The mass of mankind will probably never be convinced unbelievers--nay, probably the backward or forward swing of the pendulum will touch more convinced belief. But there always have been, since the Rishis of India sang, superior persons who believe in nothing not material--whatever the material may be. Tennyson was, it is said, "impatient" of these esprits forts, and they are impatient of him.
It is an error to be impatient: we know not whither the logos may lead us, or later generations; and we ought not to be irritated with others because it leads them into what we think the wrong path. It is unfortunate that a work of art, like In Memoriam, should arouse theological or anti-theological passions.
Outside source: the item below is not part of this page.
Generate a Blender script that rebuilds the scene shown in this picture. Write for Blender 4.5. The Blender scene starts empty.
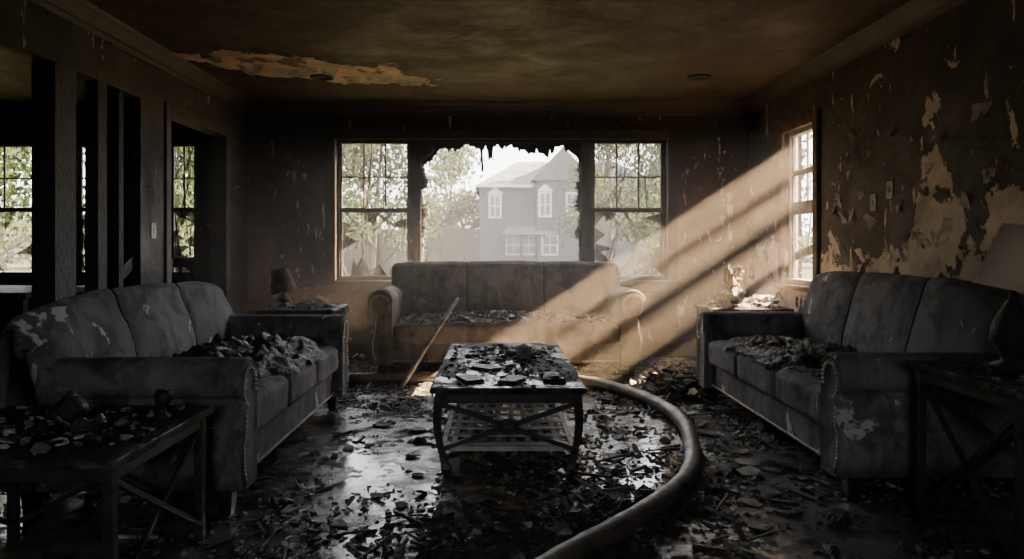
import bpy, math, random
from mathutils import Vector, noise, Matrix, Euler
random.seed(7)
R=random.random
def U(a,b): return a+(b-a)*random.random()
D2=bpy.data
COL=bpy.context.scene.collection

# ---------------------------------------------------------------- mesh builder
class MB:
    def __init__(s,T=None):
        s.v=[];s.f=[];s.m=[];s.sm=[];s.T=T
    def add(s,vs,fs,mi=0,sm=False):
        o=len(s.v)
        for v in vs:
            v=Vector(v)
            s.v.append(tuple(s.T(v)) if s.T else tuple(v))
        for f in fs:
            s.f.append([i+o for i in f]);s.m.append(mi);s.sm.append(sm)
    def box(s,x0,x1,y0,y1,z0,z1,mi=0):
        s.add([(x0,y0,z0),(x1,y0,z0),(x1,y1,z0),(x0,y1,z0),(x0,y0,z1),(x1,y0,z1),(x1,y1,z1),(x0,y1,z1)],
              [(0,3,2,1),(4,5,6,7),(0,1,5,4),(1,2,6,5),(2,3,7,6),(3,0,4,7)],mi)
    def bar(s,p,q,w,h,mi=0,up=(0,0,1)):
        p=Vector(p);q=Vector(q);d=(q-p).normalized();u=Vector(up)
        if abs(d.dot(u))>.98:u=Vector((0,1,0))
        a=d.cross(u).normalized();b=a.cross(d).normalized()
        vs=[]
        for c in (p,q):
            for i,j in((-1,-1),(1,-1),(1,1),(-1,1)): vs.append(c+a*i*w/2+b*j*h/2)
        s.add(vs,[(0,3,2,1),(4,5,6,7),(0,1,5,4),(1,2,6,5),(2,3,7,6),(3,0,4,7)],mi)
    def tube(s,pts,rad,n=8,mi=0,cap=True):
        pts=[Vector(p) for p in pts];vs=[];fs=[]
        k=len(pts)
        if not hasattr(rad,'__len__'): rad=[rad]*k
        prev=None
        for i,p in enumerate(pts):
            d=(pts[min(i+1,k-1)]-pts[max(i-1,0)]).normalized()
            if prev is None:
                u=Vector((0,0,1)) if abs(d.z)<.9 else Vector((1,0,0))
                a=d.cross(u).normalized()
            else: a=(prev-d*prev.dot(d)).normalized()
            prev=a;b=d.cross(a)
            for j in range(n):
                t=2*math.pi*j/n
                vs.append(p+(a*math.cos(t)+b*math.sin(t))*rad[i])
        for i in range(k-1):
            for j in range(n):
                fs.append((i*n+j,i*n+(j+1)%n,(i+1)*n+(j+1)%n,(i+1)*n+j))
        if cap:
            fs.append(tuple(range(n-1,-1,-1)));fs.append(tuple(range((k-1)*n,k*n)))
        s.add(vs,fs,mi,True)
    def lathe(s,prof,c,n=20,mi=0,M=None):
        vs=[];fs=[];k=len(prof)
        for r,z in prof:
            for j in range(n):
                t=2*math.pi*j/n;v=Vector((r*math.cos(t),r*math.sin(t),z))
                if M:v=M@v
                vs.append(v+Vector(c))
        for i in range(k-1):
            for j in range(n):
                fs.append((i*n+j,i*n+(j+1)%n,(i+1)*n+(j+1)%n,(i+1)*n+j))
        s.add(vs,fs,mi,True)
    def ball(s,c,r,mi=0,n=6,sc=(1,1,1),rough=0,seed=0):
        vs=[];fs=[];m=n*2;c=Vector(c)
        for i in range(n+1):
            ph=math.pi*i/n
            for j in range(m):
                t=2*math.pi*j/m
                d=Vector((math.sin(ph)*math.cos(t),math.sin(ph)*math.sin(t),math.cos(ph)))
                k=1+rough*noise.noise(d*1.7+Vector((seed*3.1,seed,0))) if rough else 1
                vs.append(c+Vector((d.x*sc[0],d.y*sc[1],d.z*sc[2]))*r*k)
        for i in range(n):
            for j in range(m):
                fs.append((i*m+j,(i+1)*m+j,(i+1)*m+(j+1)%m,i*m+(j+1)%m))
        s.add(vs,fs,mi,not rough)
    def rblock(s,c,h,r,n=10,puff=0,na=0,mi=0,ns=5):
        idx={};vs=[];fs=[];h=Vector(h);c=Vector(c)
        def P(p):
            key=tuple(round(a,4) for a in p)
            if key in idx:return idx[key]
            w=Vector((p[0]*h.x,p[1]*h.y,p[2]*h.z))
            q=Vector([max(-h[i]+r,min(h[i]-r,w[i])) for i in range(3)])
            d=w-q
            if d.length>1e-6: w=q+d.normalized()*r
            w.z+=puff*max(0,p[2])*(1-p[0]**4)*(1-p[1]**4)
            if na:
                nn=noise.noise((w+c)*ns)+.5*noise.noise((w+c)*ns*2.7)
                w+=Vector((0,0,1))*nn*na+ (d.normalized()*nn*na*.5 if d.length>0 else Vector())
            idx[key]=len(vs);vs.append(w+c);return idx[key]
        g=[]
        for i in range(n+1):
            t=-1+2*i/n; g.append(math.copysign(abs(t)**.75,t))
        for ax in range(3):
            for sgn in(-1,1):
                for i in range(n):
                    for j in range(n):
                        q=[]
                        for a,b in((i,j),(i+1,j),(i+1,j+1),(i,j+1)):
                            p=[0,0,0];p[ax]=sgn;p[(ax+1)%3]=g[a];p[(ax+2)%3]=g[b];q.append(P(p))
                        fs.append(q if sgn>0 else q[::-1])
        s.add(vs,fs,mi,True)
    def build(s,name,mats,parent=None,bevel=0,seg=2):
        me=D2.meshes.new(name);me.from_pydata(s.v,[],s.f)
        for m in mats: me.materials.append(m)
        me.polygons.foreach_set('material_index',s.m)
        me.polygons.foreach_set('use_smooth',s.sm)
        me.update();me.validate()
        ob=D2.objects.new(name,me);COL.objects.link(ob)
        if parent:
            ob.parent=parent
        if bevel:
            b=ob.modifiers.new('bevel','BEVEL');b.width=bevel;b.segments=seg;b.limit_method='ANGLE';b.angle_limit=math.radians(40)
        return ob
def empty(name,loc=(0,0,0),rz=0):
    e=D2.objects.new(name,None);COL.objects.link(e);e.location=loc;e.rotation_euler=(0,0,rz);e.empty_display_size=.1
    return e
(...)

The poet only shows us the paths by which his mind travelled: they may not be the right paths, nor is it easy to trace them on a philosophical chart. He escaped from Doubting Castle. Others may "take that for a hermitage," and be happy enough in the residence. We are all determined by our bias:
Tennyson's is unconcealed. His poem is not a tract: it does not aim at the conversion of people with the contrary bias, it is irksome, in writing about a poet, to be obliged to discuss a philosophy which, certainly, is not stated in the manner of Spinoza, but is merely the equilibrium of contending forces in a single mind.
The most famous review of In Memoriam is that which declared that "these touching lines evidently come from the full heart of the widow of a military man." This is only equalled, if equalled, by a recent critique which treated a fresh edition of Jane Eyre as a new novel, "not without power, in parts, and showing some knowledge of Yorkshire local colour."